また、事業内容や仕事内容を見ても、長い横文字で表記され、具体的に中身をイメージできない場合があります。入社してみると、自分が想像していたのとは随分と違う仕事内容だった、ということも。どのような内容なのか、詳しく面接官に質問しましょう。
4:会社・社員の様子を観察する
例えば、社員に元気がない、異様に熱気が高い、デスクが整理されていないといった特徴が見られるならば、そこはブラック企業かもしれません。実際に会社・社員を観察することで、求人票からは見えてこない事実を知ることができます。
もし違和感を感じるのであれば、自分の直感を無視せず、その会社に入社するかは十分検討してからにしましょう。
ホワイト企業の特徴・見分け方
ブラック企業については見てきましたが、反対にホワイト企業とはどのような会社なのでしょうか? ホワイト企業の見分け方を紹介しますので、参考にしてみてください。
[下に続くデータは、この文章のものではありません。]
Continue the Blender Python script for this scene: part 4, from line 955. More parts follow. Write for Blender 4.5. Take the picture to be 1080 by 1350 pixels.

主な特徴として、以下が挙げられます。
・離職率が低い
・コンプライアンスがしっかりしている
・社員の働く意欲が高い
・社員を大切にしている
ただ、いくらホワイト企業であっても、その会社で求められる能力のレベルが、自分の能力を超えることもあります。その場合、求められる能力を満たさない人にとっては、その会社での勤務はハードに感じられるかもしれません。
ホワイト企業だからといって、仕事が楽であるとは限らないのです。この点にも、注意したいですね。
最後に
以上、ブラック企業の見分け方について見てきました。ブラック企業に入社すると、残業時間が長い・給料が安い・有休を取得できないといったことが起こります。いったん会社に入ってしまうと、日ごろの業務がハードであるので、転職するのは容易なことではありません。会社に入社する時は、雇用条件などをよくよく調べてからにしましょう。